As discussed above, we have many opportunities to grow our business, including the continued
commercialization of XGEVA®and Prolia®and expansion into emerging markets and Japan, which we believe
may offset the adverse financial impact of our principal products’ patent expiries.
Cash, cash equivalents and marketable securities
Of our total cash, cash equivalents and marketable securities balances as of December 31, 2011,
approximately $16.9 billion was generated from operations in foreign tax jurisdictions and is intended to be
invested indefinitely outside of the United States.
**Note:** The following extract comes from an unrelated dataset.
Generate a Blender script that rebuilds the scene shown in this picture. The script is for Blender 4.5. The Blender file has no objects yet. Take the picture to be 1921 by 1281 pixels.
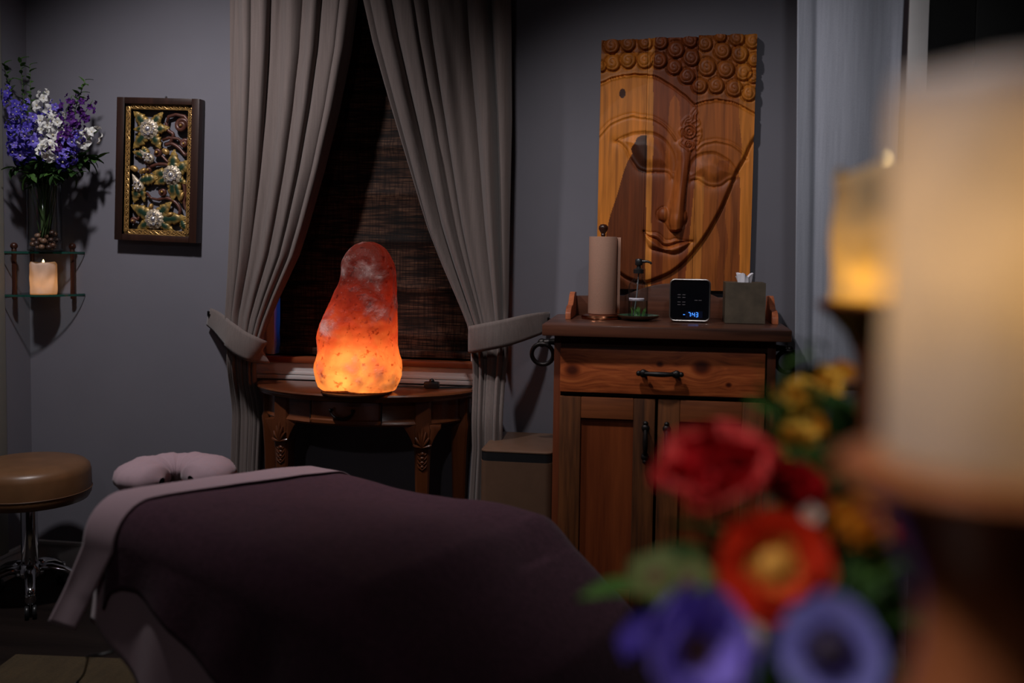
import bpy, bmesh, math, random
import numpy as np
from mathutils import Vector, Matrix, Euler, noise
from math import sin, cos, pi, radians, sqrt, atan2, exp, tan

SC = bpy.context.scene
COL = SC.collection
rnd = random.Random(7)

# ------------------------------------------------------------------ camera, world, light, exposure
F = 1921 * 35 / 36.0
YAW, PITCH, ROLL, CAMH, CX, CY = radians(8.5), .056, .0135, 1.2, 960.5, 560.0
YW = 3.28                                   # the back wall stands at y = YW
f0 = Vector((-sin(YAW) * cos(PITCH), cos(YAW) * cos(PITCH), -sin(PITCH)))
r0 = Vector((cos(YAW), sin(YAW), 0))
u0 = r0.cross(f0)
CAMX = cos(ROLL) * r0 + sin(ROLL) * u0
CAMY = -sin(ROLL) * r0 + cos(ROLL) * u0
CAMP = Vector((0, 0, CAMH))
cam = bpy.data.cameras.new('camera')
cam.lens = 35; cam.sensor_width = 36; cam.sensor_fit = 'HORIZONTAL'
cam.shift_y = -(640.5 - CY) / 1921
cam.clip_start = .02
cam.dof.use_dof = True; cam.dof.focus_distance = 3.2; cam.dof.aperture_fstop = 1.5
camo = bpy.data.objects.new('camera', cam); COL.objects.link(camo)
Mx = Matrix((CAMX, CAMY, -f0)).transposed().to_4x4(); Mx.translation = CAMP
camo.matrix_world = Mx
SC.camera = camo

SC.view_settings.view_transform = 'Standard'
SC.view_settings.look = 'None'
SC.view_settings.gamma = 1
SC.view_settings.use_curve_mapping = False
SC.view_settings.exposure = 0.0
SC.cycles.use_denoising = True
SC.cycles.max_bounces = 8
SC.cycles.diffuse_bounces = 4
SC.cycles.transparent_max_bounces = 16
SC.cycles.sample_clamp_indirect = 4

world = bpy.data.worlds.new('dusk'); SC.world = world; world.use_nodes = True
bg = world.node_tree.nodes['Background']
bg.inputs[0].default_value = (.02, .09, .55, 1); bg.inputs[1].default_value = .6     # blue dusk outside the window


def spot(name, loc, aim, watts, cone, blend, color=(1, .93, .86), size=.05):
    l = bpy.data.lights.new(name, 'SPOT'); l.energy = watts; l.spot_size = radians(cone); l.spot_blend = blend
    l.color = color; l.shadow_soft_size = size
    o = bpy.data.objects.new(name, l); COL.objects.link(o); o.location = loc
    o.rotation_euler = (Vector(aim) - Vector(loc)).to_track_quat('-Z', 'Y').to_euler()
    return o


DOWNLIGHTS_AND_FILL = [((-1.55, 2.15, 2.44), (-1.5, 2.95, .95), 84, 104, 1.0),
              ((-.45, 2.12, 2.44), (.16, 2.95, .85), 52, 84, 1.0),
              ((.30, 1.3, 2.44), (.52, 2.9, 1.35), 20, 56, 1.0),
              ((-.75, .15, 2.44), (.11, .80, 1.0), 74, 42, .8),
              ((-.5, -.6, 2.44), (-.45, 1.4, .5), 12, 100, 1.0)]  # added fill from behind the camera, lifts the blanket's dark near side
for i, (l, a, w, c, b) in enumerate(DOWNLIGHTS_AND_FILL):
    spot('downlight_and_fill_beam', l, a, w, c, b, [(1, .96, .98), (1, .955, .955), (.95, .96, 1), (1, .95, .96), (1, .93, .95)][i])

# ------------------------------------------------------------------ pixel rays to points at real depths


def ray(px, py): return f0 + CAMX * ((px - CX) / F) - CAMY * ((py - CY) / F)
def aty(px, py, y): d = ray(px, py); return CAMP + d * (y / d.y)
def atz(px, py, z): d = ray(px, py); return CAMP + d * ((z - CAMH) / d.z)
def atx(px, py, x): d = ray(px, py); return CAMP + d * (x / d.x)
def atd(px, py, t): return CAMP + ray(px, py) * t


def lerp(a, b, t): return a + (b - a) * t
def smooth(a, b, x):
    t = min(1, max(0, (x - a) / (b - a))); return t * t * (3 - 2 * t)


def interp(pts, x):
    if x <= pts[0][0]: return pts[0][1]
    for (x0, y0), (x1, y1) in zip(pts, pts[1:]):
        if x <= x1: return y0 + (y1 - y0) * (x - x0) / (x1 - x0)
    return pts[-1][1]


# ------------------------------------------------------------------ objects
def tag(o, label=None, cat=None, group=None, kind=None):
    if label: o['label'] = label
    if cat: o['category'] = cat
    if group: o['group'] = group
    if kind: o['kind'] = kind
    return o


def thing(name, label, cat, loc=(0, 0, 0), rotz=0, group=None, rot=None):
    o = bpy.data.objects.new(name, None); COL.objects.link(o)
    o.empty_display_size = .05
    o.location = loc; o.rotation_euler = rot if rot else (0, 0, rotz)
    return tag(o, label, cat, group)


def copy_tree(o, parent=None):
    c = o.copy(); COL.objects.link(c)
    if parent is not None: c.parent = parent
    for ch in list(o.children): copy_tree(ch, c)
    return c


class MB:
    def __init__(self):
        self.v = []; self.f = []; self.c = None

    def add(self, vs, fs, M=None):
        b = len(self.v)
        self.v += [tuple(M @ Vector(p)) if M is not None else tuple(p) for p in vs]
        self.f += [tuple(b + i for i in q) for q in fs]
        return self

    def bm(self, bm_, M=None):
        bm_.verts.ensure_lookup_table()
        for i, v in enumerate(bm_.verts): v.index = i
        self.add([v.co.copy() for v in bm_.verts], [[v.index for v in f.verts] for f in bm_.faces], M)
        bm_.free(); return self

    def box(self, c, s, bev=0, seg=2, M=None):
        b = bmesh.new(); bmesh.ops.create_cube(b, size=1)
        for v in b.verts: v.co = Vector((v.co.x * s[0] + c[0], v.co.y * s[1] + c[1], v.co.z * s[2] + c[2]))
        if bev: bmesh.ops.bevel(b, geom=b.edges[:], offset=bev, segments=seg, profile=.6, affect='EDGES')
        return self.bm(b, M)

    def span(self, p0, p1, bev=0, seg=2, M=None):
        return self.box([(a + b) / 2 for a, b in zip(p0, p1)], [abs(b - a) for a, b in zip(p0, p1)], bev, seg, M)

    def lathe(self, prof, n=32, c=(0, 0, 0), M=None, sx=1, sy=1, caps=True):
        vs, fs = [], []
        for r, z in prof:
            for i in range(n):
                a = 2 * pi * i / n
                vs.append((c[0] + r * cos(a) * sx, c[1] + r * sin(a) * sy, c[2] + z))
        for j in range(len(prof) - 1):
            for i in range(n):
                k = (i + 1) % n
                fs.append((j * n + i, j * n + k, (j + 1) * n + k, (j + 1) * n + i))
        if caps:
            if prof[0][0] > 1e-6: fs.append(tuple(reversed(range(n))))
            if prof[-1][0] > 1e-6: fs.append(tuple(range((len(prof) - 1) * n, len(prof) * n)))
        return self.add(vs, fs, M)

    def tube(self, pts, rad, n=8, closed=False, M=None, flat=1.0):
        pts = [Vector(p) for p in pts]; m = len(pts)
        R = rad if isinstance(rad, (list, tuple)) else [rad] * m
        vs, fs = [], []
        up = None
        for i, p in enumerate(pts):
            t = (pts[(i + 1) % m] - pts[i - 1]) if closed else (pts[min(i + 1, m - 1)] - pts[max(i - 1, 0)])
            t = t.normalized() if t.length > 1e-9 else Vector((0, 0, 1))
            if up is None:
                up = Vector((0, 0, 1)) if abs(t.z) < .9 else Vector((0, 1, 0))
            x = t.cross(up)
            if x.length < 1e-6: x = t.orthogonal()
            x.normalize(); up = x.cross(t).normalized()
            for k in range(n):
                a = 2 * pi * k / n
                vs.append(p + x * (cos(a) * R[i]) + up * (sin(a) * R[i] * flat))
        for i in range(m if closed else m - 1):
            j = (i + 1) % m
            for k in range(n):
                l = (k + 1) % n
                fs.append((i * n + k, i * n + l, j * n + l, j * n + k))
        if not closed:
            fs.append(tuple(reversed(range(n)))); fs.append(tuple(range((m - 1) * n, m * n)))
        return self.add(vs, fs, M)

    def grid(self, nu, nv, fn, M=None, cu=False):
        vs = [fn(i / (nu if cu else nu - 1), j / (nv - 1)) for j in range(nv) for i in range(nu)]
        fs = []
        for j in range(nv - 1):
            for i in range(nu if cu else nu - 1):
                k = (i + 1) % nu
                fs.append((j * nu + i, j * nu + k, (j + 1) * nu + k, (j + 1) * nu + i))
        return self.add(vs, fs, M)

    def prism(self, poly, d0, d1, M=None, bev=0):
        """polygon in x,z extruded along y from d0 to d1"""
        b = bmesh.new()
        vs = [b.verts.new((x, d0, z)) for x, z in poly]
        f = b.faces.new(vs)
        r = bmesh.ops.extrude_face_region(b, geom=[f])
        for g in r['geom']:
            if isinstance(g, bmesh.types.BMVert): g.co.y += d1 - d0
        if bev: bmesh.ops.bevel(b, geom=[e for e in b.edges], offset=bev, segments=2, profile=.6, affect='EDGES')
        bmesh.ops.recalc_face_normals(b, faces=b.faces)
        return self.bm(b, M)

    def ball(self, c, r, n=16, M=None, sc=(1, 1, 1)):
        prof = [(max(1e-7, r * sin(pi * i / (n // 2 + 2))), -r * cos(pi * i / (n // 2 + 2))) for i in range(n // 2 + 3)]
        T = Matrix.Translation(Vector(c)) @ Matrix.Diagonal((sc[0], sc[1], sc[2], 1))
        return self.lathe(prof, n, M=(M @ T) if M is not None else T)

    def mesh(self, name, smooth_deg=40, merge=True):
        me = bpy.data.meshes.new(name)
        me.from_pydata([tuple(v) for v in self.v], [], self.f)
        if self.c is not None:
            at = me.color_attributes.new('Col', 'FLOAT_COLOR', 'POINT')
            at.data.foreach_set('color', np.array(self.c, dtype=np.float32).ravel())
        elif merge:
            b = bmesh.new(); b.from_mesh(me)
            bmesh.ops.remove_doubles(b, verts=b.verts, dist=1e-6)
            b.to_mesh(me); b.free()
        me.shade_smooth()
        if smooth_deg < 180: me.set_sharp_from_angle(angle=radians(smooth_deg))
        return me

    def build(self, name, mat, parent=None, loc=None, smooth_deg=40, thick=0, off=-1, label=None, merge=True):
        me = self.mesh(name, smooth_deg, merge); me.materials.append(mat)
        o = bpy.data.objects.new(name, me); COL.objects.link(o)
        if parent is not None: o.parent = parent
        if loc is not None: o.location = loc
        if thick:
            m = o.modifiers.new('thickness', 'SOLIDIFY'); m.thickness = thick; m.offset = off
        if label: o['label'] = label
        return o


def link_mesh(name, me, parent, loc=(0, 0, 0), rot=None, scale=None):
    o = bpy.data.objects.new(name, me); COL.objects.link(o); o.parent = parent; o.location = loc
    if rot is not None: o.rotation_euler = rot
    if scale is not None: o.scale = scale
    return o


# ------------------------------------------------------------------ materials
MATS = {}


def nodes_of(name):
    m = bpy.data.materials.new(name); m.use_nodes = True
    nt = m.node_tree
    return m, nt, nt.nodes['Principled BSDF']


def N(nt, t, **kw):
    n = nt.nodes.new(t)
    for k, v in kw.items():
        if k.startswith('i_'): n.inputs[k[2:].replace('_', ' ')].default_value = v
        else: setattr(n, k, v)
    return n


def coords(nt, scale=(1, 1, 1), rot=(0, 0, 0), space='Object'):
    tc = N(nt, 'ShaderNodeTexCoord'); mp = N(nt, 'ShaderNodeMapping')
    mp.inputs['Scale'].default_value = scale; mp.inputs['Rotation'].default_value = rot
    nt.links.new(tc.outputs[space], mp.inputs['Vector'])
    return mp.outputs['Vector']


def ramp(nt, fac, stops):
    r = N(nt, 'ShaderNodeValToRGB')
    e = r.color_ramp.elements
    while len(e) < len(stops): e.new(.5)
    for el, (p, c) in zip(e, stops):
        el.position = p; el.color = (c[0], c[1], c[2], 1)
    nt.links.new(fac, r.inputs['Fac'])
    return r.outputs['Color']


def bump(nt, bs, h, strength, dist):
    b = N(nt, 'ShaderNodeBump'); b.inputs['Strength'].default_value = strength; b.inputs['Distance'].default_value = dist
    nt.links.new(h, b.inputs['Height']); nt.links.new(b.outputs['Normal'], bs.inputs['Normal'])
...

Under current tax laws, if these funds were repatriated for use
in our U.S. operations, we would be required to pay additional income taxes at the tax rates then in effect.
The primary objective of our investment portfolio is to enhance overall returns in an efficient manner while
maintaining safety of principal, prudent levels of liquidity and acceptable levels of risk. Our investment policy
limits debt security investments to certain types of debt and money market instruments issued by institutions with
primarily investment grade credit ratings and places restrictions on maturities and concentration by asset class
and issuer.
Financing arrangements
The current and noncurrent portions of our long-term borrowings at December 31, 2011, were $84 million
and $21.3 billion, respectively. The current and noncurrent portions of our long-term borrowings at
December 31, 2010, were $2.5 billion and $10.9 billion, respectively.